Con la solita – e sempre apprezzata – verbosità tipica del cineasta spagnolo, La stanza accanto approfondisce questioni dal grande peso esistenziale con uno spiccato gusto per il dialogo e per il confronto. Nonostante Martha si sia chiusa completamente alle sue amicizie più care e alla figlia (la quale riserva un profondo rancore verso la madre a causa di un’assenza paterna mai perdonata), riesce comunque a trovare in Ingrid una valvola di sfogo per esprimere il suo fatalismo. La stanza accanto è, in tal senso, una messa in scena intima della pulsione di morte, non in quanto mero atto autodistruttivo, ma come affermazione di libertà di fronte alla scelta più estrema di tutte. Si può essere d’accordo o meno con la posizione di Martha nel film, non è questo il punto: ad Almodóvar interessa esaminarne i limiti, i margini, le zone d’ombra, per far risaltare l’umanità dei suoi personaggi.

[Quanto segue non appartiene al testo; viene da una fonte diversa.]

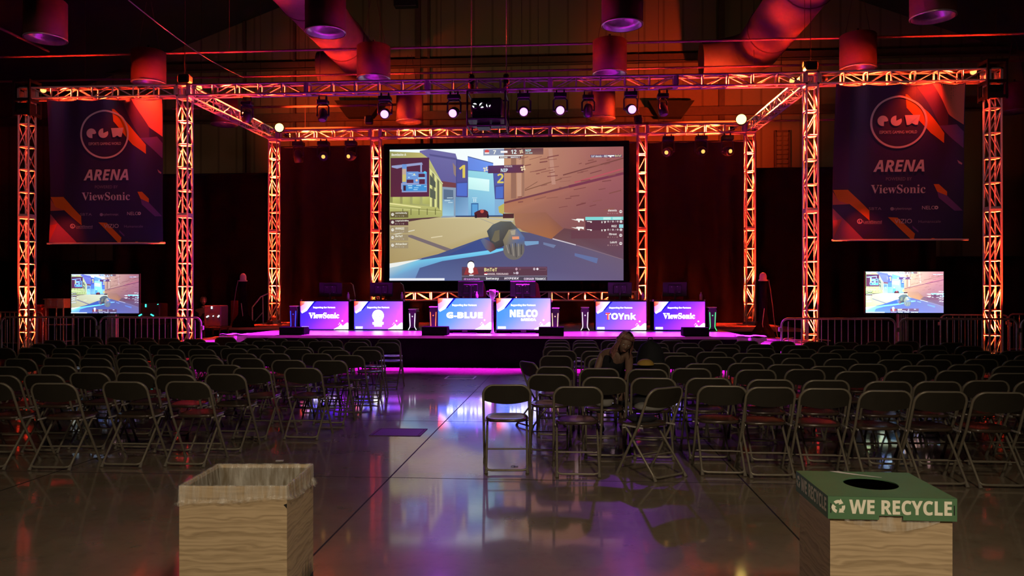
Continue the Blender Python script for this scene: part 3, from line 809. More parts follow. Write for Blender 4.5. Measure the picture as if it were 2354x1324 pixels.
    # near wagon side, brown
    A.gridfill(1140, 80, 2168, 640, 20, 10, lambda u, v: mix(mix((206, 158, 120), (156, 92, 92), min(1, u * 1.1)), (150, 98, 84), v * .5 + .06 * math.sin(u * 17 + v * 9)))
    A.poly([(1140, 560), (2168, 310), (2168, 850), (2168, 980), (1560, 870), (1240, 770), (1230, 650), (1140, 640)], [(176, 116, 86), (158, 92, 96), (126, 76, 84), (108, 72, 84), (132, 86, 84), (160, 108, 84), (166, 112, 88), (176, 120, 92)])
    A.poly([(1225, 650), (1500, 640), (1650, 780), (1550, 872), (1300, 800), (1235, 740)], [(166, 112, 84), (150, 98, 82), (138, 86, 72), (166, 104, 68), (156, 104, 80), (164, 110, 84)])
    A.poly([(1560, 860), (1660, 780), (2168, 850), (2168, 1050), (1900, 960)], [(110, 74, 76), (104, 66, 72), (112, 70, 84), (100, 72, 92), (104, 76, 90)])
    A.line(1560, 870, 1760, 925, 9, (206, 196, 205)); A.line(1760, 925, 2160, 1050, 5, (140, 110, 120))
    A.line(1140, 556, 1700, 420, 16, (118, 66, 76)); A.line(1700, 420, 2168, 310, 22, (122, 58, 78)); A.line(1750, 385, 2168, 270, 12, (186, 84, 96))
    A.line(1650, 320, 2168, 180, 10, (120, 70, 66)); A.line(1320, 450, 1640, 350, 7, (128, 84, 66)); A.line(1320, 440, 1430, 375, 4, (112, 72, 58))
    A.line(1540, 90, 1570, 400, 34, (190, 140, 122)); A.rect(1200, 80, 1245, 520, (152, 108, 90)); A.rect(1252, 80, 1290, 500, (196, 150, 126)); A.rect(1295, 80, 1316, 500, (160, 116, 96))
    for k in range(46):
        x = 1250 + g.random() * 880; y = 150 + g.random() * 480; L_ = 20 + g.random() * 90; s = .28
        A.line(x, y, min(2165, x + L_), y - L_ * s * (.3 + g.random() * .7), 3 + g.random() * 8, mix((150, 96, 82), (122, 66, 68), g.random()))
    # buggy in the distance and fallen figure
    A.poly([(880, 640), (900, 628), (940, 612), (975, 615), (1000, 632), (1008, 682), (884, 684)], (84, 36, 44)); A.disc(948, 628, 16, (196, 84, 72)); A.rect(888, 655, 902, 686, (40, 30, 36)); A.rect(992, 655, 1006, 686, (40, 30, 36))
    A.poly([(1090, 590), (1140, 560), (1140, 660), (1096, 640)], (190, 178, 96)); A.rect(1130, 650, 1225, 690, (80, 44, 48))
    A.poly([(990, 800), (1040, 745), (1110, 715), (1200, 718), (1250, 770), (1320, 850), (1180, 900), (1120, 940), (1040, 960)], [(70, 76, 84), (90, 96, 100), (104, 106, 98), (92, 90, 84), (100, 96, 84), (88, 96, 112), (60, 56, 60), (58, 50, 54), (66, 62, 66)])
    A.poly([(935, 880), (960, 860), (1010, 885), (1050, 915), (1070, 960), (1020, 985), (975, 950)], [(84, 100, 140), (96, 106, 140), (100, 80, 84), (104, 66, 66), (84, 56, 62), (110, 84, 84), (90, 96, 124)])
    A.poly([(1030, 880), (1060, 800), (1100, 790), (1100, 880), (1060, 900)], (112, 104, 84))
    A.disc(1225, 960, 92, (112, 106, 102), 26, 92); A.poly([(1130, 880), (1180, 790), (1260, 780), (1318, 860), (1318, 930), (1150, 960)], [(128, 118, 96), (150, 136, 104), (90, 112, 150), (80, 104, 160), (104, 104, 108), (112, 106, 98)])
    for k in range(6): A.line(1160 + k * 26, 905 + abs(k - 3) * 6, 1180 + k * 22, 1030 - abs(k - 3) * 12, 9, (78, 74, 76) if k % 2 else (146, 138, 128))
    A.poly([(1210, 850), (1270, 848), (1272, 872), (1212, 874)], (232, 150, 112)); A.poly([(1195, 800), (1240, 790), (1235, 835), (1205, 835)], (170, 160, 140))
    if not hud: return
    # radar map
    A.gridfill(142, 154, 484, 496, 4, 4, lambda u, v: (84 + 10 * v, 42, 62 + 8 * u))
    lb, bb, yb = (150, 160, 205), (110, 150, 215), (206, 190, 110)
    A.poly([(152, 222), (270, 210), (420, 196), (428, 216), (330, 226), (250, 236), (200, 248), (152, 236)], lb)
    A.rect(245, 210, 285, 400, bb); A.rect(245, 250, 280, 300, (196, 170, 150)); A.rect(246, 300, 280, 365, yb); A.rect(406, 210, 420, 280, lb)
    A.rect(285, 275, 390, 345, bb); A.rect(380, 280, 460, 295, bb); A.rect(446, 280, 464, 450, bb); A.rect(385, 325, 450, 342, (140, 190, 230)); A.rect(345, 340, 395, 380, bb)
    A.rect(236, 375, 250, 430, lb); A.rect(250, 375, 395, 385, lb); A.rect(242, 385, 465, 456, lb); A.rect(250, 390, 462, 446, (70, 146, 214)); A.rect(256, 396, 278, 442, (70, 36, 56))
    for q in ((295, 394, 335, 402), (370, 394, 412, 402), (302, 412, 335, 422), (350, 414, 390, 420), (345, 430, 382, 437), (440, 402, 460, 410), (300, 290, 340, 296), (330, 305, 370, 311), (298, 320, 312, 332)): A.rect(*q, (170, 215, 240))
    A.disc(374, 352, 10, (236, 200, 176)); A.disc(446, 285, 12, (90, 200, 235)); A.disc(352, 300, 8, (230, 226, 190))
    A.text('Bombsite A', 152, 114, 280, 136, (246, 246, 236), 'bold')
    # top score strip
    A.poly([(960, 88), (1140, 86), (1140, 142), (960, 142)], (138, 150, 180)); A.poly([(1140, 86), (1480, 84), (1480, 140), (1140, 142)], [(104, 66, 74)] * 2 + [(132, 90, 84)] * 2)
    A.disc(991, 106, 20, (222, 84, 80), ry=14); A.rect(972, 116, 1010, 128, (250, 235, 230))
    A.text('7', 1044, 98, 1070, 132, (250, 250, 235), 'bold'); A.text('12', 1200, 96, 1248, 132, (236, 250, 250), 'bold')
    A.rect(1110, 104, 1170, 122, (250, 246, 246)); A.text('NIP', 1326, 94, 1374, 114, (190, 245, 245), 'bold'); A.text('$4,400', 1326, 120, 1386, 134, (190, 225, 225), 'bold')
    A.rect(960, 144, 1304, 150, (240, 246, 246)); A.rect(1096, 152, 1290, 170, (112, 76, 84)); A.text('ROUND', 1106, 155, 1170, 168, (240, 246, 246), 'bold'); A.text('MATCH 1', 1198, 155, 1272, 168, (246, 246, 246), 'bold')
    def pinwheel(cx, cy, r, col):
        A.ring(cx, cy, r * .25, r * .5, col, 20)
        for k in range(4):
            a = k * PI / 2 + .3
            A.poly([(cx + r * .45 * math.cos(a), cy + r * .45 * math.sin(a)), (cx + r * math.cos(a - .2), cy + r * math.sin(a - .2)), (cx + r * 1.05 * math.cos(a + .5), cy + r * 1.05 * math.sin(a + .5)), (cx + r * .5 * math.cos(a + .9), cy + r * .5 * math.sin(a + .9))], col)
    pinwheel(1289, 112, 18, (240, 214, 176))
    A.poly([(1000, 232), (1310, 226), (1310, 296), (1000, 298)], [(86, 60, 110), (104, 56, 72), (104, 56, 72), (84, 48, 84)])
    A.text('WINNER', 1140, 232, 1212, 247, (206, 190, 196), 'bold'); A.text('NIP', 1112, 258, 1172, 288, (214, 240, 250), 'bold')
    pinwheel(979, 262, 23, (240, 226, 190)); pinwheel(1305, 258, 24, (240, 216, 176))
    A.rect(1886, 150, 2155, 172, (84, 58, 100)); A.text('CoT dennis + REZ', 1893, 152, 2030, 170, (250, 250, 250), 'bold'); A.text('BnTeT', 2096, 152, 2150, 168, (246, 226, 160), 'bold')
    A.rect(2034, 154, 2090, 164, (250, 250, 250)); A.rect(2050, 160, 2064, 172, (250, 250, 250))
    # rosters
    for i, (nme, y) in enumerate((('somebody', 638), ('captainMo', 706), ('mnmzzz', 773), ('BnTeT', 840), ('Attacker', 908))):
        A.rect(140, y - 14, 300, y + 40, (104, 92, 60) if i == 0 else (86, 52, 58) if i == 1 else (160, 144, 112))
        A.disc(161, y + 12, 13, (236, 232, 220), 14); A.disc(156, y + 10, 3, (90, 70, 60), 8); A.disc(166, y + 10, 3, (90, 70, 60), 8)
        A.text(nme, 186, y - 8, 186 + 13 * len(nme), y + 10, (246, 244, 226), 'bold'); A.text('0 / 1 / 0', 184, y + 20, 262, y + 32, (196, 186, 176))
    A.rect(1842, 684, 2166, 712, (130, 216, 214)); A.rect(1842, 712, 2166, 810, (92, 50, 66)); A.rect(1720, 800, 2166, 870, (104, 62, 74))
    A.rect(1995, 688, 2060, 708, (190, 240, 232)); A.rect(2075, 688, 2150, 708, (180, 236, 230))
    for y in (710, 780):
        A.poly([(1720, y - 8), (1760, y - 4), (1770, y - 12), (1830, y - 10), (1828, y + 12), (1808, y + 4), (1796, y + 4), (1792, y + 20), (1780, y + 18), (1778, y + 6), (1752, y + 2)], (248, 246, 240))
        A.poly([(1855, y + 10), (1898, y + 12), (1896, y + 24), (1886, y + 24), (1884, y + 17), (1855, y + 15)], (240, 236, 230)); A.rect(1980, y + 12, 1988, y + 28, (240, 236, 230)); A.poly([(1996, y + 12), (2020, y + 12), (2012, y + 28), (2004, y + 28), (2006, y + 18)], (240, 236, 230))
        A.text('0 / 0 / 0', 2030, y + 8, 2125, y + 22, (236, 226, 226), 'bold'); A.disc(2146, y + 16, 12, (214, 206, 206), 12)
    A.rect(2130, 750, 2166, 780, (150, 216, 224))
    for nme, x0, y in (('dennis', 2036, 620), ('REZ', 2066, 756), ('f0rest', 2044, 824), ('Lekr0', 2054, 894)):
        A.text(nme, x0, y, 2110, y + 18, (248, 240, 236), 'bold')
        if nme != 'REZ': A.text('0 / 1 / 0', 2030, y + 30, 2120, y + 40, (196, 160, 160)); A.disc(2144, y + 20, 13, (240, 232, 230), 14); A.rect(2134, y + 16, 2154, y + 22, (120, 90, 100))
    # player bar
    A.rect(772, 1112, 1514, 1190, (92, 58, 74)); A.rect(772, 1112, 1514, 1130, (98, 62, 86)); A.rect(772, 1198, 1514, 1230, (78, 66, 84)); A.rect(772, 1188, 1514, 1198, (112, 104, 122))
    A.poly([(790, 1180), (812, 1120), (832, 1112), (875, 1112), (905, 1125), (918, 1172), (880, 1180)], (150, 56, 60))
    A.poly([(822, 1078), (832, 1062), (856, 1056), (876, 1066), (882, 1100), (820, 1100)], (38, 32, 44))
    A.disc(851, 1100, 31, (255, 252, 250), 20, 34); A.poly([(832, 1125), (870, 1125), (874, 1160), (852, 1172), (830, 1160)], (255, 252, 250)); A.rect(836, 1180, 874, 1188, (240, 236, 240))
    A.text('BnTeT', 968, 1122, 1080, 1152, (250, 236, 160), 'bold'); A.rect(968, 1164, 994, 1172, (206, 50, 60)); A.rect(968, 1172, 994, 1182, (250, 250, 250)); A.text('HANSEL FERDINAND', 996, 1166, 1178, 1182, (226, 206, 210), 'bold')
    A.text('0', 1240, 1122, 1256, 1142, (250, 206, 226), 'bold'); A.text('0', 1394, 1122, 1410, 1142, (250, 240, 250), 'bold'); A.disc(1429, 1132, 10, (240, 232, 240), 10); A.rect(1442, 1122, 1506, 1144, (130, 96, 112)); A.rect(1445, 1125, 1503, 1141, (88, 56, 72))
    A.disc(1278, 1134, 9, (120, 84, 96), 10); A.disc(1254, 1166, 12, (206, 190, 206), 12); A.text('5x', 1222, 1160, 1240, 1174, (226, 220, 230), 'bold')
    A.text('dreamhack', 790, 1208, 930, 1226, (216, 150, 226), 'bold'); A.text('betway', 984, 1202, 1096, 1230, (250, 250, 250), 'bold'); A.text('HYPERX', 1142, 1204, 1270, 1222, (250, 240, 250), 'bolditalic'); A.text('CORSAIR', 1312, 1208, 1400, 1226, (250, 226, 250), 'bold'); A.text('TEAMCC', 1408, 1208, 1502, 1226, (246, 246, 250), 'bold')
    A.rect(133, 1210, 620, 1230, (232, 236, 244))
A_ = Art(lambda x, y, l: ((x - 133) / 2035 * scw - scw / 2, .045 - .00012 * l, sch / 2 - (y - 80) / 1152 * sch))
draw_game(A_)
print('screen art layers', A_.l)
A_.build('picture', art_emit('projected_picture', 1.0), bs)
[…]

A mancare, rispetto al passato, è il calore tipico dei film di Almodóvar, il quale nelle sue incursioni più serie è sempre riuscito a trovare un giusto equilibrio tra la gravità del dramma e l’ironia del mondano. Ne La stanza accanto, invece, si percepisce spesso una certa disconnessione tra ciò che si vede a schermo e la materia trattata, un lirismo visivo poco ispirato, nonché dialoghi farraginosi, didascalici e spesso ridondanti, tanto che il personaggio interpretato da John Turturro – un ambientalista radicale – sembra inserito solamente per lanciare un tiepido monito extrafilmico. A tratti, sembra quasi di essere di fronte a una versione depotenziata di Julieta. Così, suggestioni di pura poesia, a partire dalla neve rosa sino ad arrivare allo splendido riferimento a I morti di James Joyce (con tanto di richiamo a The Dead di John Huston), si alternano a momenti di grande spessore attoriale che appaiono come eccessivamente autoreferenziali e fini a se stessi. Perché nemmeno le ottime prove di Tilda Swinton e di Julianne Moore possono compensare, a malincuore, il substrato emotivo carente di un film che colpisce solo in superficie, senza mai spingere fino in fondo.